Der Seeigel. Er gleicht einem Stein, einem Mineral. Zeitlos. Unbewegt. Er spricht nicht. Oder ich höre ihn nicht, auch möglich.
Der wütende Hai. Erst kann ich ihn gar nicht zum Sprechen bewegen. Es ist wie in Rilkes Gedicht. Statt Gitterstäben die immer gleiche Runde im kleinen Becken hinter den Glasscheiben. Also Wut kommt mir entgegen. Und eine Art Test. Hab ich Angst vor ihm? Ja, habe ich. So taff bin ich nicht. Ich versuche trotzdem tapfer, seiner Kraft standzuhalten. Sehr viel mehr als die Wut zeigt er mir nicht. Er sei zu intelligent, um hier, ohne seine Fähigkeiten auch nur annähernd einsetzen zu können, zu verkümmern. Außerdem müsse er das Reich mit Haien teilen, mit denen er sich niemals in "Freier Wildnis" treffen würde. Sie nerven sich also gewaltig. Da kann ich ihn nicht trösten. Er will auch nichts hören. Als Alles gesagt ist, verstummt er.

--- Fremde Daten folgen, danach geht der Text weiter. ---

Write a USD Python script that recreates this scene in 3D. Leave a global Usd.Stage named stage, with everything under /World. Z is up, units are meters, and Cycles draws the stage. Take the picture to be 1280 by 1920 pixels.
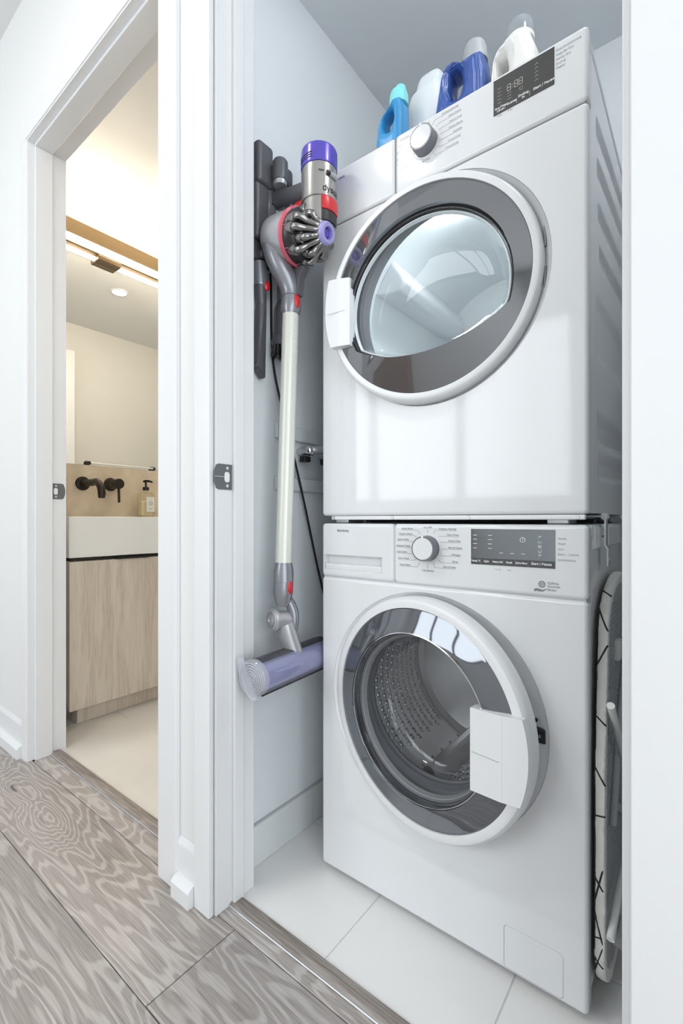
import math
import numpy as np
import trimesh
import manifold3d as m3
from shapely.geometry import Polygon, Point, box as sbox, LineString
from shapely import affinity
from pxr import Usd, UsdGeom, UsdLux, UsdShade, Gf, Sdf
import usdkit
import meshkit

PI = math.pi
rng = np.random.default_rng(7)
stage = Usd.Stage.CreateInMemory()
UsdGeom.Xform.Define(stage, '/World')
UsdGeom.Scope.Define(stage, '/World/Looks')

# ------------------------------------------------------------------ camera
CAM_H = 0.86
TH = math.radians(38.02)
R_ = (math.cos(TH), math.sin(TH), 0)
F_ = (-math.sin(TH), math.cos(TH), 0)
cam = UsdGeom.Camera.Define(stage, '/World/camera')
cam.AddTransformOp().Set(Gf.Matrix4d(R_[0], R_[1], 0, 0, 0, 0, 1, 0, -F_[0], -F_[1], 0, 0, 0, 0, CAM_H, 1))
cam.CreateHorizontalApertureAttr(36.0)
cam.CreateVerticalApertureAttr(54.0)
cam.CreateFocalLengthAttr(875.0 / 1280 * 36)
cam.CreateVerticalApertureOffsetAttr(15.0 / 1280 * 36)
cam.CreateClippingRangeAttr(Gf.Vec2f(0.02, 200))
cam.CreateExposureAttr(0.1)

# ------------------------------------------------------------------ lights
WIN = dict(x0=-3.7, x1=-0.8, z0=1.00, z1=2.55, y=-2.2)


def xf_op(prim, ex, ey, ez, o):
    prim.AddTransformOp().Set(Gf.Matrix4d(*ex, 0, *ey, 0, *ez, 0, *o, 1))


sky = UsdLux.DomeLight.Define(stage, '/World/sky')
sky.CreateIntensityAttr(0.15)
sky.CreateColorAttr(Gf.Vec3f(0.72, 0.86, 1.0))
day = UsdLux.RectLight.Define(stage, '/World/window_daylight')
day.CreateWidthAttr(WIN['x1'] - WIN['x0'])
day.CreateHeightAttr(WIN['z1'] - WIN['z0'])
day.CreateIntensityAttr(4.75)
day.CreateColorAttr(Gf.Vec3f(0.945, 0.975, 1.0))
xf_op(day, (-1, 0, 0), (0, 0, 1), (0, -1, 0), ((WIN['x0'] + WIN['x1']) / 2, WIN['y'] - 0.16, (WIN['z0'] + WIN['z1']) / 2))


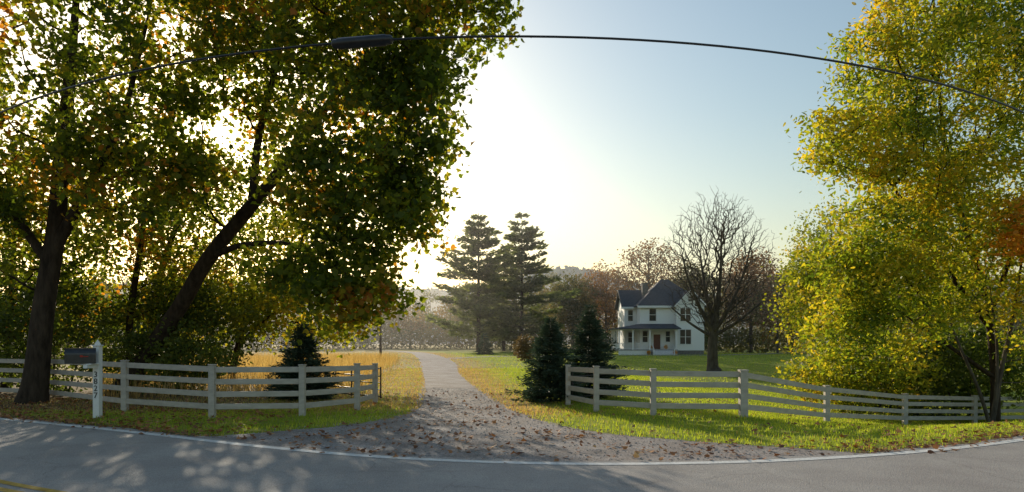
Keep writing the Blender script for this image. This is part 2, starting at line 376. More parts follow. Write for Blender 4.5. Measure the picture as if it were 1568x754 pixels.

Der Alligator. Er schweigt. Ganz kurz erlaubt er mir einen Kontakt. Er vegetiere vor sich hin. Wut. Und Schluss. Das Gleiche also. Ich könnte heulen. Da wurde sich viel Mühe gegeben, den Tieren ein Zuhause zu schaffen, und den Menschen die Gelegenheit zu beobachten und zu staunen. Und dennoch. Es ist nicht artgerecht, und darunter leiden sie.
März 2022
Wolfhund. Wolfshybride: Zu viert Besuch in einem Bärenpark. Zwei ruhige, einfühlsame Hunde, zwei Menschen. Zwei Bären balgen sich etwas, scheinen noch träge nach dem Winter. Nicht weit von ihnen entfernt - wir trauen unseren Augen nicht. Ein Wolfshybride beobachtet uns fortwährend. An unserem Picknickplatz, vorm Regen untergeschlüpft und etwas gewärmt, erfrage ich vorsichtig seine Gesprächsbereitschaft. Die ist da! Also los. Wie geht es ihm, wie gefällt es ihm hier, was mag er erzählen? Die Antworten überraschen, und ich könnte heute noch heulen. Dann aber verschlug es uns fast den Atem, und Tränen standen in unseren Augen. Wir trauten uns wirklich kaum zu atmen. Er kam immer näher. Erst umkreiste er uns, wechselte mehrmal seinen Platz. Doch dann, nach etwa 20 Minuten, schritt er in Serpentinen auf uns zu. 4, vielleicht 5 Meter trennten uns noch. Ein riesiger Wolfshybride, der die Nähe und den Blickkontakt sucht. Vielleicht macht er das immer so. Er wurde schließlich einst bei einem Menschen gehalten.